Samstag, 8. September 2012

Wendepunkt im Wald bei Jabel


Jabel, 8. September 2012

Denkmal im Wald zwischen Jabel und Nossentin
Ein Wuppertaler Pastor hat um 1840 – ich berichtete davon – die Reformation, den Pietismus und die deutschen Befreiungskriege nach 1812 als die drei großen Errungenschaften der Deutschen bezeichnet. Das hat natürlich mein Interesse an diesen Kriegen geweckt, die ihren Höhepunkt in der für Napoleon vernichtenden  Völkerschlacht bei Leipzig im Oktober 1813 hatten. Eigenartigerweise fand ich im Wald zwischen Jabel und dem Nachbardorf Nossentin eine Spur, was die Ursprünge dieser nationalen Erhebung gegen Napoleon betrifft.





In diesem Wald erinnert ein Denkmal an die tapfere, wenn auch insgesamt erfolglose Verteidigung einer Brücke über die Sümpfe des Ufergebiets am nahen Fleesensee. Im November 1806 gelang es einer preußischen Jägertruppe unter Leitung des damals noch unbekannten Obersten Ludwig Yorck (sein kaschubischer Großvater hieß noch Jark, der Vater hatte den Namen verändert und auch ein umstrittenes von hinzugefügt), den soeben bei Jena und Auerstedt siegreichen Franzosen hinhaltenden Widerstand zu leisten und den in wilder Flucht befindlichen Soldaten der Armee Blücher eine Atempause zu verschaffen.
Yorck
Yorck machte sich in dieser Schlacht bei Silz-Nossentin in zweierlei Hinsicht einen Namen.
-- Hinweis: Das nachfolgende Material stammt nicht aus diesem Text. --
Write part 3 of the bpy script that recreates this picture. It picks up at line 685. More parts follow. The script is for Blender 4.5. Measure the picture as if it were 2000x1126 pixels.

Er stellte den Franzosen eine Einheit von Jägern entgegen, die tatsächlich vielfach aus Förstern bestand und die mit überlegener Präzision im Gebrauch ihrer Gewehre dem Feind schwere Verluste beibrachte. Diese „leichte“ Kampfweise war in den Lehrbüchern der damals führenden Strategen Scharnhorst und Gneisenau nicht vorgesehen, und der ewig knorrige Yorck hatte es sich deshalb auch mit diesen wie mit vielen anderen Größen offenbar schon seit längerer Zeit verdorben.
Wichtiger war aber wohl noch, dass der auch bei den Soldaten wegen seiner Härte umstrittene Yorck während der Schlacht beständig zu Pferde zwischen den Linien hin und her ritt und am Ende des Schlacht, verwundet zwar, aber doch noch zu einer Rede an seine Soldaten fähig, sagte, er habe sich vor den Kugeln der Franzosen weniger gefürchtet als vor einer preußischen Kugel in den Rücken, also vor einer Kugel eines seiner auf Rache gesonnenen eigenen Soldaten. Da dies aber ausgeblieben sei, sehe er dass ihr wahrhaft brave Männer seid und betrachte euch von jetzt ab als meine wahren Kinder.
Aus Söldnern werden Familienmitglieder, da hat sich irgend etwas im Kopf dieses halsstarrigen Soldaten beim Kampf um die Brücke von Nossentin geändert. Wenig später nimmt der Gedanke an eine auf Blutsbanden gegründete Armee Form an. Mit der Einberufung eines nationalen Heers, zu dem alle Bevölkerungsschichten unabhängig von Stand, Ethnie und Glauben (erstmals wurden Juden zugelassen) aufgerufen wurden, zündet Yorck im Jahre 1813 die deutschen Befreiungskriege. Zuvor hatte Yorck – diesmal in einer Koalition der Preußen  m i t  Napoleon und dort zum Generalleutnant aufgerückt – den Rußlandfeldzug mitgemacht, hatte sich am Ende mit den von ihm befehligten Truppen von den Franzosen abgesetzt und sich mit den Russen verbündet. Die Konvention von Tauroggen, zunächst als Hochverrat angesehen, dann aber vom preußischen König legalisiert, leitete eine historische Wende ein, an deren Ende Napoleon 1815 sein Waterloo erlebte und die deutschen Demokraten Frühlingsluft verspürten.
Der General Yorck wurde am Ende seines Lebens Generalfeldmarschall, erhielt ein Rittergut in Schlesien und den erblichen Titel Graf Yorck von Wartenburg. Sein tapferer Ururenkel Peter Graf Yorck von Wartenburg starb 1944 als Widerstandskämpfer für seine Überzeugungen am Galgen.